Personne ne peut plus l’ignorer, la situation est pire que ce qu’on a imaginé. A l’occasion de la présentation de la Loi de finance complémentaires ( LFC 2015), le ministre des Finances a annoncé que le gouvernement a décidé de réviser à la baisse le taux de croissance à 1% prévu initialement à 3 % (ce dernier chiffre a été présenté sous legouvernement Jomaâ). Il s’agit de la deuxième révision à la baisse de la croissance économique : au cours du premier trimestre de l’année en cours, la croissance a atteint 1,7%, en glissement annuel, contre 2,3% le trimestre précédent et 2,4% durant la même période une année auparavant. Le nouveau taux de croissance oscillera d’ici la fin de l’année en cours, selon le ministre des Finances, entre 1 et 0.5%.
Ainsi, l’économie tunisienne dispose de moins en moins de marge pour s’améliorer. Selon nos sources, les dernières simulations de prévision de croissance faites, si la situation évolue normalement et qu’aucun coup dur, tel que les attaques de Bardo et de Sousse, ne survienne, montrent que le taux de croissance est actuellement à 0.8%.
La révision à la baisse du taux de croissance montre que, par exemple, le chiffre de 3% n’a pas été atteint en se basant sur la réalité de l’économie tunisienne. « De 3% à 1%, ce sont deux points de croissance ! C’est aussi environ 40 000 postes d’emploi à risque. C’est aussi 461 millions de dinars de recettes en moins au niveau du budget de l’Etat », a déclaré Slim Cheker, ministre des Finances, dans une interview exclusive accordée à l’Economiste Maghrébin.
Les chiffres sont alarmants. Plusieurs indicateurs confirment la tendance à la baisse du taux de croissance de l’économie tunisienne. Selon les derniers chiffres officiels du commerce extérieur, les exportations sous le régime offshore qui représentent environ 66,4% du total des exportations des biens, ont enregistré un ralentissement. Rien que pour le mois de juin 2015, la production industrielle a connu un repli des importations des biens (-7,4% en glissement annuel contre 4,8% durant le même mois de 2014).

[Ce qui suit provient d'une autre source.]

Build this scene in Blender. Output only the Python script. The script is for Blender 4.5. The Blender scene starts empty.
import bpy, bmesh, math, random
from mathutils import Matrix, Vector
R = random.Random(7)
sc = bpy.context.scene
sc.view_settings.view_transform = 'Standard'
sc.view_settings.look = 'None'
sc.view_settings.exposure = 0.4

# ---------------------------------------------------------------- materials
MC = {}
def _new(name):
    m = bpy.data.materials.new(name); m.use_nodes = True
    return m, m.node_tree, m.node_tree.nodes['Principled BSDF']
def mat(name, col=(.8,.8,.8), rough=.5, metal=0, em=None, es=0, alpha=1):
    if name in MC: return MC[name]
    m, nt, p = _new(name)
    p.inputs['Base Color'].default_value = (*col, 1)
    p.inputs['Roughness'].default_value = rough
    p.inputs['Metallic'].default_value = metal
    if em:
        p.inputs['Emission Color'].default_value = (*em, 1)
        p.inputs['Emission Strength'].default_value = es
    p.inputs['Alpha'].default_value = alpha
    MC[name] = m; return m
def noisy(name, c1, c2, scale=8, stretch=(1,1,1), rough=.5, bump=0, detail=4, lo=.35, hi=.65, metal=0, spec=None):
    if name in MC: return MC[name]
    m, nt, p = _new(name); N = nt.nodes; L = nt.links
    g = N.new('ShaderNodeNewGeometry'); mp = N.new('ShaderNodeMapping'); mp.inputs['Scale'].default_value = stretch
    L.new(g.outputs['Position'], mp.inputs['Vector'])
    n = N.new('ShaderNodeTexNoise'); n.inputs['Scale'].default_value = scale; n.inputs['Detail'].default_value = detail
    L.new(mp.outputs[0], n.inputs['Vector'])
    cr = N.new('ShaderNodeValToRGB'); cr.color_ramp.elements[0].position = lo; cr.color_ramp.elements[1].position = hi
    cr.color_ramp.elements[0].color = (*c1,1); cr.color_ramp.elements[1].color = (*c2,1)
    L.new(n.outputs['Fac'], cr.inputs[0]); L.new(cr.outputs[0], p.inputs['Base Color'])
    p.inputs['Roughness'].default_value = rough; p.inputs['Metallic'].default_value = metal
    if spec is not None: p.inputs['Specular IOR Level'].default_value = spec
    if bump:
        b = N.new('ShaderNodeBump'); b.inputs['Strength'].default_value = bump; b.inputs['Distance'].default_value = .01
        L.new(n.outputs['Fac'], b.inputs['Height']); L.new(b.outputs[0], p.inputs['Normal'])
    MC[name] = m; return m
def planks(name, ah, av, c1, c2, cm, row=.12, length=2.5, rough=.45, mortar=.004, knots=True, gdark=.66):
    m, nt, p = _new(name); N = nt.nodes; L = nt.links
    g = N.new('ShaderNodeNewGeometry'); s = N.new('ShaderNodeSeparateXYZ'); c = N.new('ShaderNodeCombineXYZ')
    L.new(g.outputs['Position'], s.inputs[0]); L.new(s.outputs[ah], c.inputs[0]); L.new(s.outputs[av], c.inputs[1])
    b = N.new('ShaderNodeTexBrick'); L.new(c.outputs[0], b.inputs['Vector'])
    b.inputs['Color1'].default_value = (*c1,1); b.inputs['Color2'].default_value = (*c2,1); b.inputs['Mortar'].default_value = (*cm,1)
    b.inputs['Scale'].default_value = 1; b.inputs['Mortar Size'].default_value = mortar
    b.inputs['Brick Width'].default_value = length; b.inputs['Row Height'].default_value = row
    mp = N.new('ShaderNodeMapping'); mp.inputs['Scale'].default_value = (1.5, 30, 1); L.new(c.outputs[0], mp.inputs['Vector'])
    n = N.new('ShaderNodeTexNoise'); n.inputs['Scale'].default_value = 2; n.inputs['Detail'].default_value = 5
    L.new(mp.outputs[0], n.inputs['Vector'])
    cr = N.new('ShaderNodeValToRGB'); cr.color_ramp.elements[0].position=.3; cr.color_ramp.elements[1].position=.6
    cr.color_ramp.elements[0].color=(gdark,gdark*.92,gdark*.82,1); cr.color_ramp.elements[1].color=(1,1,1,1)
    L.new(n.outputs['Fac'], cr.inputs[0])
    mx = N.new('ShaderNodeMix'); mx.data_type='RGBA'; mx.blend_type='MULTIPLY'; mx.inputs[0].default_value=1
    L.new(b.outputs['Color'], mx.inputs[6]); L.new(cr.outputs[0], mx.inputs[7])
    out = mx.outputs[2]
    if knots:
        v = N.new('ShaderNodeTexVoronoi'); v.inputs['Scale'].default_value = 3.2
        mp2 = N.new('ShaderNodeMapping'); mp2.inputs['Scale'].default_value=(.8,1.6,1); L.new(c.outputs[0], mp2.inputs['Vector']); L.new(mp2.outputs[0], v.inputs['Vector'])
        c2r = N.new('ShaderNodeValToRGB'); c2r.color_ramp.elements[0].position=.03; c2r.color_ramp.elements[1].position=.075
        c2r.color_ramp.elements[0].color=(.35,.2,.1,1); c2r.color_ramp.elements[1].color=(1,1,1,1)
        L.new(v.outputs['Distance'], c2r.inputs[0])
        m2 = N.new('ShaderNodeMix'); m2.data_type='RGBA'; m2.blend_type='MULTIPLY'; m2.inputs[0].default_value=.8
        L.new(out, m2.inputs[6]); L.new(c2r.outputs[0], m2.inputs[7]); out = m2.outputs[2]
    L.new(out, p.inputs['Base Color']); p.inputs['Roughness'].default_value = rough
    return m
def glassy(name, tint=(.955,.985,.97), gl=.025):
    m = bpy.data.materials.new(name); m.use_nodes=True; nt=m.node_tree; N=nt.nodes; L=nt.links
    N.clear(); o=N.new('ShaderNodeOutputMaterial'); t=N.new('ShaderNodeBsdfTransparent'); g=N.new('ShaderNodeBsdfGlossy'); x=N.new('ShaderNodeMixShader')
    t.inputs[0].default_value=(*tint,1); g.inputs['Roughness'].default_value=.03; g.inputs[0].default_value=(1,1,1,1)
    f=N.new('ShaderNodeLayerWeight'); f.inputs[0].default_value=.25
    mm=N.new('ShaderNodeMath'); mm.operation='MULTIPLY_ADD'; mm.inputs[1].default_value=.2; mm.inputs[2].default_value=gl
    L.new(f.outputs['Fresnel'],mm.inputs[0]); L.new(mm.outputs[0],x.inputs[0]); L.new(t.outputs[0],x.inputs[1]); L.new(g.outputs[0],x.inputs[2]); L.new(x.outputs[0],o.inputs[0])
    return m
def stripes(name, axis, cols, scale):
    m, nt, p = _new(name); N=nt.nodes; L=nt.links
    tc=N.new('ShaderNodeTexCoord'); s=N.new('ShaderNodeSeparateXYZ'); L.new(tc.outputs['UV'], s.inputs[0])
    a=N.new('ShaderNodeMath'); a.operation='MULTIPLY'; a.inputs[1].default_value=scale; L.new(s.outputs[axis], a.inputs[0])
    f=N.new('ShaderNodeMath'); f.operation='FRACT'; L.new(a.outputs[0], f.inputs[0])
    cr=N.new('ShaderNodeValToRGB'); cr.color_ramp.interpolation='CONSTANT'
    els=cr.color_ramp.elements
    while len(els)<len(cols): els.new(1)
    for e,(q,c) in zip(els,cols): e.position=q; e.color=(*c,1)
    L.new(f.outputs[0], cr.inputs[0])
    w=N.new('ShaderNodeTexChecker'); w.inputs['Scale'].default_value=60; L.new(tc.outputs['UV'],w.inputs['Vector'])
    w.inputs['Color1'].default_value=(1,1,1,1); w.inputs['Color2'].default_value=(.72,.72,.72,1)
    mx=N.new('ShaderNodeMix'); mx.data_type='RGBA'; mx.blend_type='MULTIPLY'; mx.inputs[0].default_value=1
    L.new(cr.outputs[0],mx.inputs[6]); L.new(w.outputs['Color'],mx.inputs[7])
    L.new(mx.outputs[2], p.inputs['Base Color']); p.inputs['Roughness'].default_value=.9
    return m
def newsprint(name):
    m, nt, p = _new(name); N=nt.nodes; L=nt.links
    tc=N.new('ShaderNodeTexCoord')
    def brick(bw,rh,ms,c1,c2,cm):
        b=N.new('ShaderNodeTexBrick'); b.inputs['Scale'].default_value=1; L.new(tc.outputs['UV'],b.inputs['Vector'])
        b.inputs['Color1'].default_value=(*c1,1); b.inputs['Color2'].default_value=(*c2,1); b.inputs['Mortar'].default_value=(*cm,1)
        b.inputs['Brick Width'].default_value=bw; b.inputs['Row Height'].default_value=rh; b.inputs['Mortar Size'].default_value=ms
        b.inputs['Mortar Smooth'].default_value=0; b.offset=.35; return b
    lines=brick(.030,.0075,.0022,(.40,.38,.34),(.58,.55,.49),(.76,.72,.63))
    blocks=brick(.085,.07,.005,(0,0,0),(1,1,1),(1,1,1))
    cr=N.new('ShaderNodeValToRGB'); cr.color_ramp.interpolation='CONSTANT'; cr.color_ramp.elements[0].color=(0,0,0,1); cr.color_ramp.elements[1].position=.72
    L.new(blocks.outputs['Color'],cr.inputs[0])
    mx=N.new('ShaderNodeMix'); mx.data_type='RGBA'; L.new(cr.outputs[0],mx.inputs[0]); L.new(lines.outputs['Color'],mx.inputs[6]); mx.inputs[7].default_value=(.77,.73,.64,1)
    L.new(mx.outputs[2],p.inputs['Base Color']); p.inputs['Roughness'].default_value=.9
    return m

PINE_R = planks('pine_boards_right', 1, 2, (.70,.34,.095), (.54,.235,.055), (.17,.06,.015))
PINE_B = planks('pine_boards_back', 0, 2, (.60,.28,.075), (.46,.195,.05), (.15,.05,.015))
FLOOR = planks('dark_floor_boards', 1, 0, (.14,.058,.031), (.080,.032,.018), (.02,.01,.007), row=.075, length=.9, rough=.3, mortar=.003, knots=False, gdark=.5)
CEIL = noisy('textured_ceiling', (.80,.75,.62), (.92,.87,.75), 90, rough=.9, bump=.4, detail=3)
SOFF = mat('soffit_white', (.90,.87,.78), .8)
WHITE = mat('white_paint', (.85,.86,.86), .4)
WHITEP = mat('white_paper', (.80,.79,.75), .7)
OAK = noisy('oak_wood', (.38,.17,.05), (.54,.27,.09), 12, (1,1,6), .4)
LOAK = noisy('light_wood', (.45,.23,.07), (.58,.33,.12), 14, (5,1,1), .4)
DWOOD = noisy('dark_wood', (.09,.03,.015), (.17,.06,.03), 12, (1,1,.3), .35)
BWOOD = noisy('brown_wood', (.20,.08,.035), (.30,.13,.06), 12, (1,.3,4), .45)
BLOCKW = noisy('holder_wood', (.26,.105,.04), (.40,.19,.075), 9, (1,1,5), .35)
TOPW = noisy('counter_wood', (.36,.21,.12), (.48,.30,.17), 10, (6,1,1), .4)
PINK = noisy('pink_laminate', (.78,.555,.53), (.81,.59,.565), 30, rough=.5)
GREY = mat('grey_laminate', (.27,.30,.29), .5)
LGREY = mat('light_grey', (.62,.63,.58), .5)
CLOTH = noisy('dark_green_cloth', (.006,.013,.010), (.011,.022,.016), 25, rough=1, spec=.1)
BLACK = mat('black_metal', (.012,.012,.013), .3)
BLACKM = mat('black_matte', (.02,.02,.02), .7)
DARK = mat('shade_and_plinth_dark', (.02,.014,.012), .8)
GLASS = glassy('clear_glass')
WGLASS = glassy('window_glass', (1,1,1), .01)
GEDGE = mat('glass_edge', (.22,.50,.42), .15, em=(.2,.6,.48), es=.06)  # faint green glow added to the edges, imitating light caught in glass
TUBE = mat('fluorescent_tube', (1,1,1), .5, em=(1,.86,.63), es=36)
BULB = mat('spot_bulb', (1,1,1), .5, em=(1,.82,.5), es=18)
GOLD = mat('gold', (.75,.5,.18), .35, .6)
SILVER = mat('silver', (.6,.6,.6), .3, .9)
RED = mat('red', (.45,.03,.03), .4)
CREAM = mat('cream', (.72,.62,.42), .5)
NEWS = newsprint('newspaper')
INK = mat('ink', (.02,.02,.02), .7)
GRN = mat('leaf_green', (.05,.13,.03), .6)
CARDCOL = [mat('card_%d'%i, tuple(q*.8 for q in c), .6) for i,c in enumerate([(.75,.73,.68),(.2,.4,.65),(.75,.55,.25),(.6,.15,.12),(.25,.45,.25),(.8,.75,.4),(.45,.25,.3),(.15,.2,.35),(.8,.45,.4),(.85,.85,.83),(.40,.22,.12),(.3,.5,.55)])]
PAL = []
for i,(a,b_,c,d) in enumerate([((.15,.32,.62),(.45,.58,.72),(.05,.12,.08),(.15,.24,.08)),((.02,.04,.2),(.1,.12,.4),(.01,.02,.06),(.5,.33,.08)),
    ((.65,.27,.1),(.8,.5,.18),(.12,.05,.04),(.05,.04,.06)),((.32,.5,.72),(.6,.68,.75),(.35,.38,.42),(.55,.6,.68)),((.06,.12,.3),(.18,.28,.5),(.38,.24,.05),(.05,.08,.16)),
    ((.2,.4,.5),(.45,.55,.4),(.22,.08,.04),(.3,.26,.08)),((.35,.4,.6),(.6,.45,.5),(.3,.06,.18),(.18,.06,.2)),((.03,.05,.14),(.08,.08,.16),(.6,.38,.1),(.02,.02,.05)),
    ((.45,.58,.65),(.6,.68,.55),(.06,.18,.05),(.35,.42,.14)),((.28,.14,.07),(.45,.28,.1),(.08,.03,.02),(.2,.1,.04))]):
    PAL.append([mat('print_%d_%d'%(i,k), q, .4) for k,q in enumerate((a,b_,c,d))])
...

Les exportations des industries du textile, habillement, cuir et chaussures ont connu également une baisse (-7,1% contre 1,1%) alors que les exportations des industries mécaniques et électriques ont enregistré un ralentissement de leur rythme de progression (5,6% contre 7%).
Selon la Banque centrale de Tunisie (BCT), les principaux indicateurs d’activité du secteur touristique ont poursuivi, en juin 2015, leur évolution baissière. Ceci a concerné, notamment, les nuitées touristiques globales (-35,6% et -44,9% en comparaison du même mois de 2014 et de 2010, respectivement), les entrées de touristes étrangers (-36,7% et -38,4%) et les recettes en devises (-23,6% et -20,3)
Le transport aérien a connu durant le même mois un repli du trafic aérien de passagers (-32,1% en glissement annuel contre -0,7% une année auparavant).
Au cours du premier semestre de 2015, le dinar s’est déprécié de 4,1% vis- à- vis du dollar et de 1,4% contre le yen japonais, alors qu’il s’est apprécié de 3,9% face à l’euro et au dirham marocain. Il est à noter que le dinar a connu une tendance baissière vis-à-vis de l’euro au cours du deuxième trimestre de 2015 après la hausse notable qu’il a connue au début de l’année.
Les concours à l’économie ont progressé à un rythme moins rapide que l’année précédente, soit 3,2% au cours du premier semestre de 2015 contre 5% un an plus tôt, en relation avec la poursuite de la baisse des crédits à court terme et la décélération des crédits à moyen et long termes.
La baisse de la croissance aura, certes, des retombées sociales. Elle va plutôt peser sur la classe moyenne. Les prévisions de croissance ont peut-être poussé le gouvernement à agir sur le levier social et orienté sa boussole vers les classes moyenne et défavorisée.
Le gouvernement s’est montré soucieux de justice sociale pour faire face à la récession à travers la mise en place d’un plan de relance à très court terme, un argument qui n’a pas convainvu certains experts.
Dans une déclaration accordée à leconomistemaghrébin.com, Ezzeddine Saïdane a indiqué que la Loi de finances complémentaire « ne contient aucune mesure pour prévenir cela et éviter la récession. Cette Loi de finances n’apportera rien à l’exception de quelques ajustements et un peu de cosmétique ».
Il faut dire que la rentrée économique, qui coïncide comme chaque avec la rentrée scolaire, sera certes difficile et compliquée.